光明真言(こうみょうしんごん)は、正式名称は不空大灌頂光真言(ふくうだいかんぢょうこうしんごん)という密教真言である。密教経典である「不空羂索神変真言経(菩提流志訳)」や「不空羂索毘盧遮那仏大灌頂光真言(不空訳)」に説かれる。

光明真言曼荼羅

概要 編集

23の梵字から成り、最後の休止符「ダ」を加えて、合計24の梵字を連ねる。

梵字
 
𑖌𑖼𑖀𑖦𑖺𑖑𑖪𑖹𑖨𑖺𑖓𑖡𑖦𑖮𑖯𑖦𑖲𑖟𑖿𑖨𑖯𑖦𑖜𑖰𑖢𑖟𑖿𑖦𑖕𑖿𑖪𑖯𑖩𑖢𑖿𑖨𑖪𑖨𑖿𑖝𑖿𑖝𑖧𑖮𑗝𑖽
デーヴァナーガリーによる表記: ओं अमोघ वैरोचन महामुद्रा मणि पद्म ज्वाल प्रवर्त्तय हूं
発音と意味
oṃ amogha vairocana
オーン 不空なる御方よ 毘盧遮那仏(大日如来)よ
オン アボキャ ベイロシャノウ
唵 阿謨伽 尾盧左曩
mahāmudrā[1][2][3] maṇi padma
偉大なる印を有する御方よ 宝珠よ 蓮華よ
マカボダラ マニ ハンドマ
摩訶母捺囉 麼抳 鉢納麼
jvāla pravarttaya hūṃ
光明を 放ち給え フーン(聖音)
ジンバラ ハラバリタヤ ウン
入嚩攞 鉢囉韈哆野 吽

なお、amogha(アボキャ)は不空成就如来を、vairocana(ベイロシャノウ)は大日如来を、mahā-mudra(マカボダラ)は阿閦如来を、maṇi(マニ)は宝生如来を、padma(ハンドマ)は阿弥陀如来を指すと解釈され、金剛界五仏(五智如来)に対して光明を放つように祈願する真言である[4][5]

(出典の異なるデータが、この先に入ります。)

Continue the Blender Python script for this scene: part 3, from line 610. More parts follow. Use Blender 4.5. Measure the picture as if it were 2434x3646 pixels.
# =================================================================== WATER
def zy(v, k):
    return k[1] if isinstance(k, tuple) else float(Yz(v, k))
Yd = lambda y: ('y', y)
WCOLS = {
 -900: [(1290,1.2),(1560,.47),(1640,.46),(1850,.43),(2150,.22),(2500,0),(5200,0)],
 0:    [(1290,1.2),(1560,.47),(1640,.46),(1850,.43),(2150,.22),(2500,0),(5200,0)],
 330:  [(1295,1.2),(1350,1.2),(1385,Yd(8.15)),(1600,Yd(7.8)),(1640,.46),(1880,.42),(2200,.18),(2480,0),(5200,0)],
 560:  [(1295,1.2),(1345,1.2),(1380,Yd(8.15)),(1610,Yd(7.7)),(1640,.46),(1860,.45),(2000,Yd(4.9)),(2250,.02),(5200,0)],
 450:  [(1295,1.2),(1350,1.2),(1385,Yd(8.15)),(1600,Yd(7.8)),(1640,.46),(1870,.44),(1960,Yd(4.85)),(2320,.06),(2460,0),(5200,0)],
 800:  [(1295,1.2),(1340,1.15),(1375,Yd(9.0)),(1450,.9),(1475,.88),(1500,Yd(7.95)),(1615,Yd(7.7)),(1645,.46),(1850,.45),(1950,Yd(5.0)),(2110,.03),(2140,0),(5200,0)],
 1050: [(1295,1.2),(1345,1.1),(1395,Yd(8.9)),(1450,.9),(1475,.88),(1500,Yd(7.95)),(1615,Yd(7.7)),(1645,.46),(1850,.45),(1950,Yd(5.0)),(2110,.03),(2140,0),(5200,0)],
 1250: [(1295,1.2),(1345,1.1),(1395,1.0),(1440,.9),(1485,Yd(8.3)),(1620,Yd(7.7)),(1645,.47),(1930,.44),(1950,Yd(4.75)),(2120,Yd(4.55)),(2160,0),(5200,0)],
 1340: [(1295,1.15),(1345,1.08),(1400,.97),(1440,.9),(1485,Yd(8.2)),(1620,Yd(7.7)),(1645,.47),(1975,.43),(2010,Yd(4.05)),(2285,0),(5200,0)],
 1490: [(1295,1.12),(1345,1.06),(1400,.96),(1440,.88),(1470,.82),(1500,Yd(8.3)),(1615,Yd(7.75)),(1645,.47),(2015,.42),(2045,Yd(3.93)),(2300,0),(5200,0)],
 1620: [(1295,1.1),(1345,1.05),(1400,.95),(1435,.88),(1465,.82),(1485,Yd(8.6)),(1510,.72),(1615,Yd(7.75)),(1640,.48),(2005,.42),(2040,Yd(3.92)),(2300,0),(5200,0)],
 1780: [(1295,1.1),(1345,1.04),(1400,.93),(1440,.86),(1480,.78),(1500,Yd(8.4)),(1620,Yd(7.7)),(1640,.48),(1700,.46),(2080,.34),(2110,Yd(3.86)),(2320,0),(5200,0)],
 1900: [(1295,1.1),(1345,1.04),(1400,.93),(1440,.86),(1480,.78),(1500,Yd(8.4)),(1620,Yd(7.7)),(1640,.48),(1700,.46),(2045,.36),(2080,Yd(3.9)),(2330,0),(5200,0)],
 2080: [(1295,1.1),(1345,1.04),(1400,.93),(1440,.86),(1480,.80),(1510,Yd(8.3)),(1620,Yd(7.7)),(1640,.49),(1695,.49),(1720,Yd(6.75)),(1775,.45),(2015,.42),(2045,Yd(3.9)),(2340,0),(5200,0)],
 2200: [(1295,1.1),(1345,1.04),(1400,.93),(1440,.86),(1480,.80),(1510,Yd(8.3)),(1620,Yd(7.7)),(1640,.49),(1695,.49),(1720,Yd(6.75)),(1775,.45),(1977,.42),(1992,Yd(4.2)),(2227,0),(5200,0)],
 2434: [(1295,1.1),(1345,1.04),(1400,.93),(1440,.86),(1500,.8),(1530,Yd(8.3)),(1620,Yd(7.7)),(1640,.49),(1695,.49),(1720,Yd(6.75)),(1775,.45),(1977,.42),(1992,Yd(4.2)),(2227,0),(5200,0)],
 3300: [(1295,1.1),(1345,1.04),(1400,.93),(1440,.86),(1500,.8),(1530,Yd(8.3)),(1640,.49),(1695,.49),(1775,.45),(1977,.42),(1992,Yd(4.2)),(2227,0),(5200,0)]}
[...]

密教ではその神秘性を保つために梵字や陀羅尼を翻訳せずに、そのまま梵音を読誦するのが通例である。日本では、平安時代から光明真言法による加持が修されてきた。

なお、上記は真言宗(智山派以外)の唱え方であり、真言宗智山派および天台宗では異なっている。

  • おん あぼきゃ べいろしゃのう まかぼだら まに はんどま じんばら はらはりたや うん(真言宗智山派の場合)
  • おん あぼきや びろしゃな まかぼだら まに はんどま じんばら はらばりたや うん(天台宗の場合)

功徳・利益 編集

「不空羂索毘盧遮那仏大灌頂光真言(不空訳)」によれば、以下の功徳・利益が説かれる。

  • 過去の一切十悪五逆四重諸罪や、一切の罪障を除滅する。
  • 十悪五逆四重諸罪によって、地獄・餓鬼・修羅に生まれ変わった死者に対し、光明を及ぼして諸罪を除き、西方極楽国土に往かせる。
  • 先世の業の報いによる病人に対し、宿業と病障を除滅する。

光明真言曼荼羅 編集

五字真言(अ वि र, हूं खांa vi ra hūṃ khāṃ、ア・ビ・ラ・ウン・ケン)の五つの梵字(地・水・火・風・空の五大種子)を、頭から順に、向かって中央・下・左・上・右に配置し、それらを取り囲むようにして光明真言の24梵字を円周状に配置した「光明真言曼荼羅」も伝わる。